E de repente as coisas ficaram claras; não para ele, e sim para mim. Literalmente como se fosse recém acordado de um pesadelo qualquer, tive a paz que só tem aquele que já ri dos caminhos que a vida decide tomar por conta. Na verdade isso não significa nada se analisado muito a fundo, e não deve ter nenhuma importância depois que outro pesadelo tenha a sorte de me deixar sem reação.
Já adianto desculpas para quem ler, mas principalmente para o eu de dias mais tarde; de tão mutável que sou, já sei que os outros eus não entenderão mais nada além do bom filme que estará no rodapé. É provável que não me lembre mais da angústia que o dia de hoje me trazia, nem que esta data tenho sido coroada como repeteco de todos os sonhos que não me deixam sair da cama de forma tão fácil.
Eu queria mesmo era te dizer, feliz e sem medo nenhum, que na verdade não faz diferença no que sou.
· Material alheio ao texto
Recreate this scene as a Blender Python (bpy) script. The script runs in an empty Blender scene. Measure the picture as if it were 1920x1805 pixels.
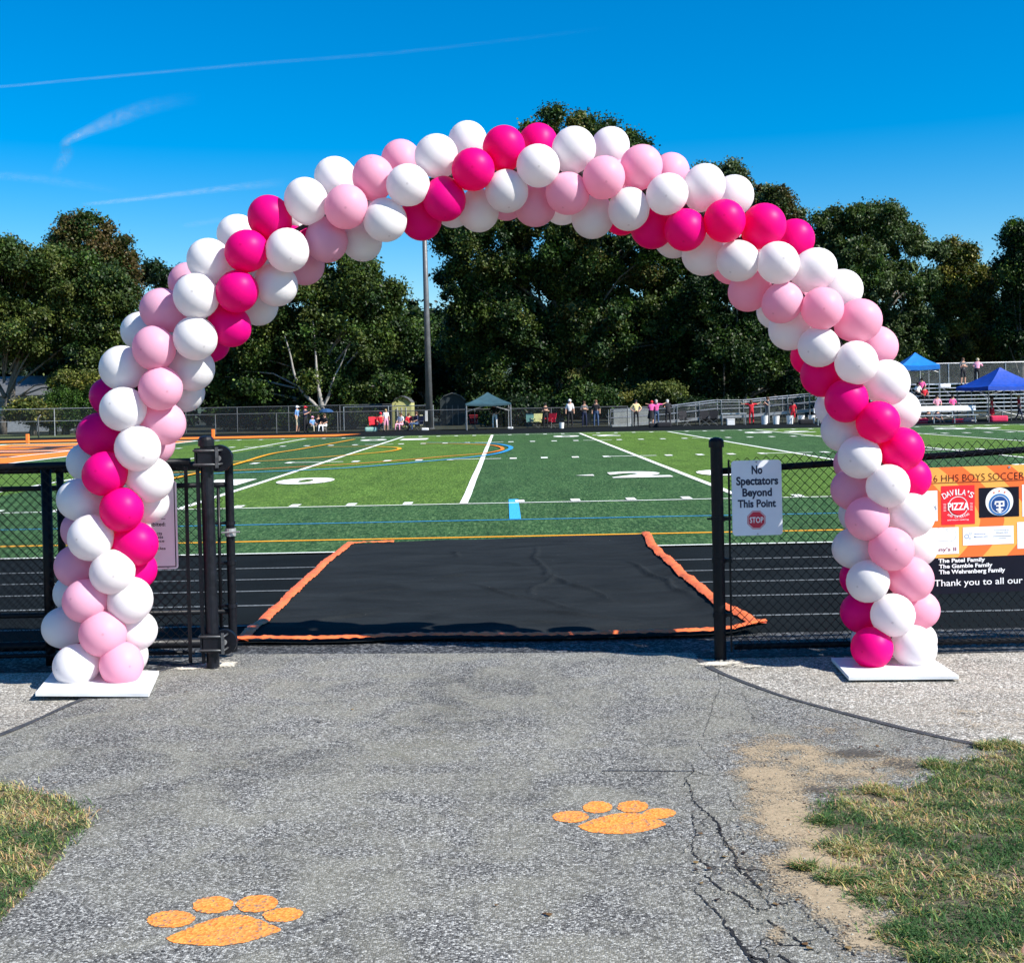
import bpy, bmesh, math, random
import numpy as np
from mathutils import Vector, Matrix, Euler, noise as mnoise

random.seed(7)
rng = np.random.default_rng(7)
scene = bpy.context.scene
C = scene.collection
R = math.radians

# ------------------------------------------------------------------ camera
W_, H_ = 1920.0, 1805.0          # photograph pixels used as a measuring frame
F_PX, CAM_H = 2350.0, 1.62
CX, CY = 960.0, 807.0
PITCH = math.atan((807.0 - 757.0) / F_PX)
YAW = math.atan((960.0 - 948.0) / F_PX)
ROLL = R(1.12)
cam_d = bpy.data.cameras.new('camera')
cam = bpy.data.objects.new('camera', cam_d)
C.objects.link(cam)
scene.camera = cam
cam_rot = Matrix.Rotation(-YAW, 3, 'Z') @ Matrix.Rotation(R(90) - PITCH, 3, 'X') @ Matrix.Rotation(-ROLL, 3, 'Z')
cam.matrix_world = Matrix.Translation((0, 0, CAM_H)) @ cam_rot.to_4x4()
cam_d.sensor_fit = 'HORIZONTAL'
cam_d.sensor_width = 36.0
cam_d.lens = 36.0 * F_PX / W_
cam_d.shift_x = (W_ / 2 - CX) / W_
cam_d.shift_y = (CY - H_ / 2) / W_
cam_d.clip_start = 0.05
cam_d.clip_end = 20000


def ray(px, py):
    return (cam_rot @ Vector(((px - CX) / F_PX, -(py - CY) / F_PX, -1.0)))


def G(px, py, z=0.0):
    d = ray(px, py)
    t = (z - CAM_H) / d.z
    return Vector((d.x * t, d.y * t, z))


def at(px, py, Y):
    d = ray(px, py)
    t = Y / d.y
    return Vector((d.x * t, Y, CAM_H + d.z * t))


# ------------------------------------------------------------------ light
SUN = Vector((0.66, -0.34, 0.67)).normalized()
world = bpy.data.worlds.new('World')
scene.world = world
world.use_nodes = True
wn, wl = world.node_tree.nodes, world.node_tree.links
wn.clear()
wo = wn.new('ShaderNodeOutputWorld')
wb = wn.new('ShaderNodeBackground')
sky = wn.new('ShaderNodeTexSky')
sky.sky_type = 'NISHITA'
sky.sun_disc = False
sky.sun_elevation = math.asin(SUN.z)
sky.sun_rotation = math.atan2(SUN.x, SUN.y)
sky.altitude = 0
sky.air_density = 1.0
sky.dust_density = 0.3
sky.ozone_density = 4.0
hs = wn.new('ShaderNodeHueSaturation')
hs.inputs['Saturation'].default_value = 1.6
hs.inputs['Value'].default_value = 1.0
wb.inputs['Strength'].default_value = 0.090
wl.new(sky.outputs[0], hs.inputs['Color'])
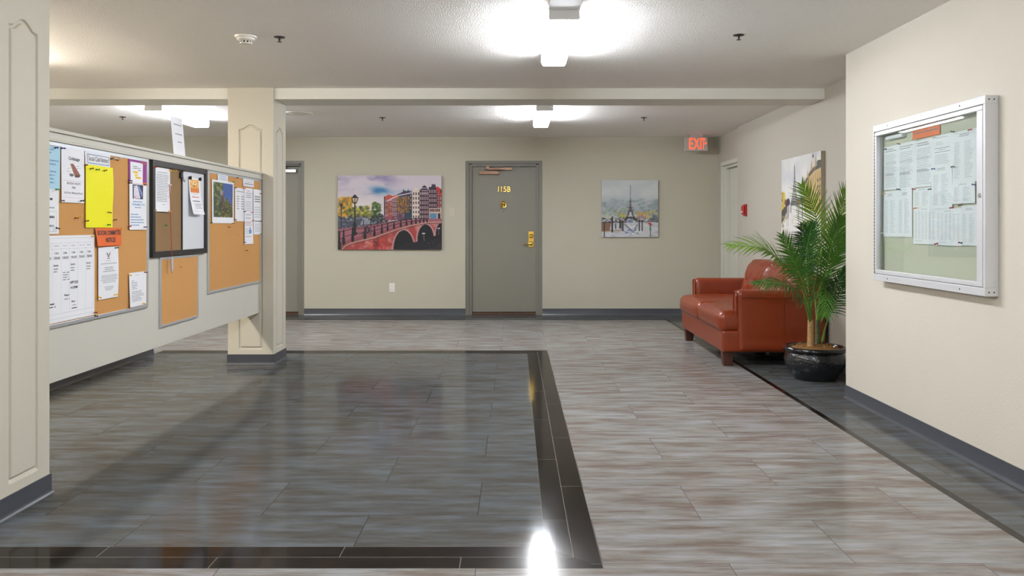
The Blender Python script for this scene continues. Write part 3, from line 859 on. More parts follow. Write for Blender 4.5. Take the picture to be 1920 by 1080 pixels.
def tower_umbrella_picture():
    c = Canvas(150, 150, (190, 196, 197), 11)
    A = lambda x, y: ((x - 178) / 672, (y - 242) / 668)
    P = lambda *p: [A(*q) for q in p]
    c.mix(np.clip((c.fbm(5, 5, 3) - .4) * 3, 0, 1), (206, 208, 204), .7)
    c.mix(np.clip((c.Y - .25) * 3, 0, 1) * np.clip((.66 - c.Y) * 8, 0, 1), (150, 162, 168), .75)
    c.splat(160, 0, 1, .34, .62, [(128, 146, 150), (160, 170, 172), (140, 150, 156), (112, 134, 132), (176, 180, 178)], .02, .05, .5, 1.6)
    c.splat(70, 0, .45, .48, .66, [(140, 158, 150), (170, 176, 130), (120, 140, 136), (186, 184, 140)], .012, .03, .7)
    c.splat(60, .62, .84, .55, .66, [(206, 166, 90), (184, 140, 70), (196, 176, 120), (166, 130, 90)], .012, .03, .8)
    c.splat(60, .82, 1, .52, .70, [(190, 180, 110), (168, 170, 120), (120, 128, 120)], .012, .03, .8)
    c.splat(40, .3, .42, .58, .66, [(190, 180, 70), (150, 150, 70)], .01, .022, .8)
    # ground
    c.poly(P((178, 735), (850, 735), (850, 910), (178, 910)), (196, 197, 200))
    c.splat(50, 0, 1, .75, 1, [(214, 214, 214), (172, 176, 184), (150, 156, 170), (206, 200, 190)], .015, .04, .6, 2.5)
    c.poly(P((178, 740), (290, 740), (275, 838), (178, 840)), (122, 88, 62), .9)
    c.line(P((178, 842), (270, 838), (440, 832)), .02, (150, 120, 90), .7)
    c.splat(120, 0, 1, .66, .735, [(70, 66, 72), (110, 90, 80), (52, 50, 58), (150, 120, 96), (90, 100, 112)], .008, .022, .8, 1.4)
    c.line(P((178, 738), (470, 735)), .02, (58, 52, 54), .8); c.line(P((580, 730), (850, 728)), .014, (64, 60, 60), .8)
    hf = tower(c, A(521, 0)[0], A(0, 300)[1], A(0, 655)[1], .05, (104, 98, 96))
    c.poly(P((505, 655), (512, 615), (530, 615), (538, 655)), (190, 194, 190))
    for yy in (490, 565, 600): c.line(P((521 - (yy - 420) * .18, yy), (521 + (yy - 420) * .18, yy)), .012, (76, 70, 70))
    c.line(P((521, 300), (521, 420)), .010, (110, 106, 108))
    for sgn in (-1, 1): c.line(P((521 + sgn * 18, 600), (521 + sgn * 34, 660), (521 + sgn * 70, 700)), .018, (84, 76, 76))
    c.poly(P((440, 720), (480, 670), (560, 670), (610, 720), (575, 720), (545, 690), (500, 690), (470, 720)), (70, 62, 60))
    c.poly(P((480, 738), (495, 705), (540, 703), (560, 738)), (110, 134, 170))
    for pts_, col in (((( 450, 760), (520, 820), (560, 850), (600, 770)), (130, 130, 138)), (((500, 770), (530, 800), (570, 780)), (226, 224, 226))):
        c.line(P(*pts_), .03, col, .8)
    c.splat(30, .4, .65, .86, .97, [(120, 140, 180), (90, 110, 150), (230, 230, 232)], .008, .02, .7, 2)
    # people and lamps
    for x, a, b, wd in ((304, 690, 848, .03), (395, 705, 800, .022), (410, 720, 806, .02), (430, 720, 830, .026), (626, 710, 832, .022), (660, 715, 834, .02), (345, 760, 810, .02)):
        c.line(P((x, a), (x, b)), wd, (46, 40, 44), .9)
        c.ell(*A(x, a), .012, .016, (90, 70, 60), .9)
    c.line(P((210, 720), (210, 910)), .016, (34, 30, 34)); c.poly(P((200, 700), (220, 700), (216, 728), (204, 728)), (200, 196, 190)); c.line(P((198, 698), (222, 698)), .014, (40, 36, 40))
    c.line(P((306, 690), (306, 845)), .012, (40, 30, 34)); c.ell(*A(304, 676), .012, .016, (40, 36, 40))
    c.poly(P((590, 690), (600, 662), (650, 655), (700, 668), (715, 700)), (150, 130, 130), .8)
    c.poly(P((724, 745), (760, 738), (782, 772), (756, 775)), (190, 62, 34)); c.line(P((757, 770), (760, 910)), .012, (60, 70, 66))
    c.poly(P((746, 790), (766, 788), (768, 832), (746, 832)), (70, 130, 100))
    c.poly(P((790, 650), (846, 650), (846, 720), (790, 720)), (80, 96, 124), .6)
    return c

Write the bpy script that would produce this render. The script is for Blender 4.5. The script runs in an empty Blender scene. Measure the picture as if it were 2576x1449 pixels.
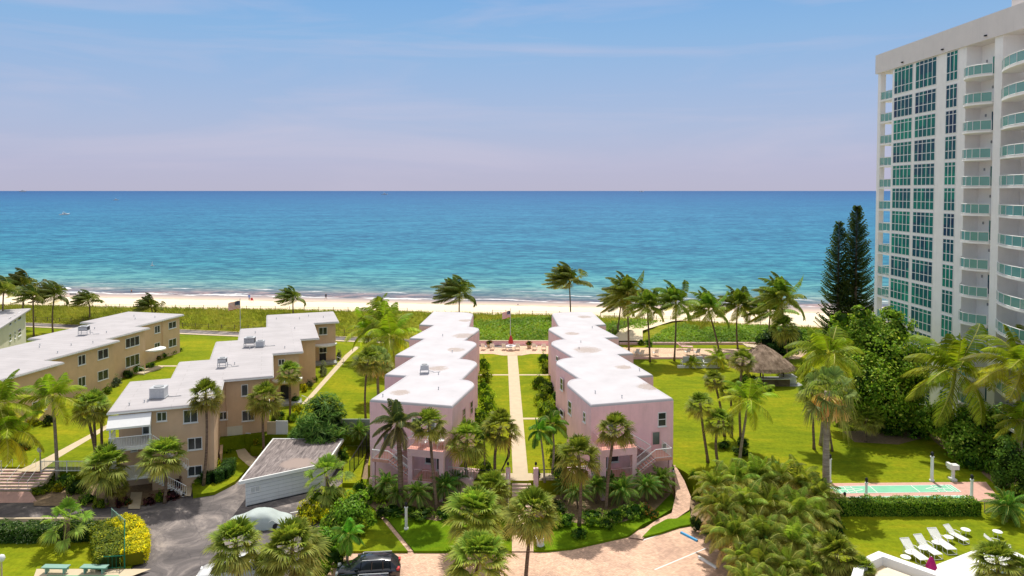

Mais que isso, queria ter como resposta seu sorriso sempre lindo, queria que segurasse meu rosto com suas mãos de unhas rosa, e assim me mostrasse ser mais do que alguém que não presta atenção naquilo que realmente me faz sentido. Queria mesmo que soubesse como isso é resposta para mim, como isso é a coisa mais sincera que pode haver para meu eu.
E como sempre, acho que não chegar ao fundo das coisas me bastará por aqui também. Que os deuses de todos me perdoem, mas dessa vez eu sei, muito mais que eles, que da minha parte fica a culpa de não ser tão alheio quanto deveria ser.
“Quem me manda falar sobre coisas que não entendo? Deveria mesmo era falar sobre o medo...”
Same Love, Same Rain - Juan José Campanella
Obrigado, de todo coração, por tudo ter feito sentido depois disso.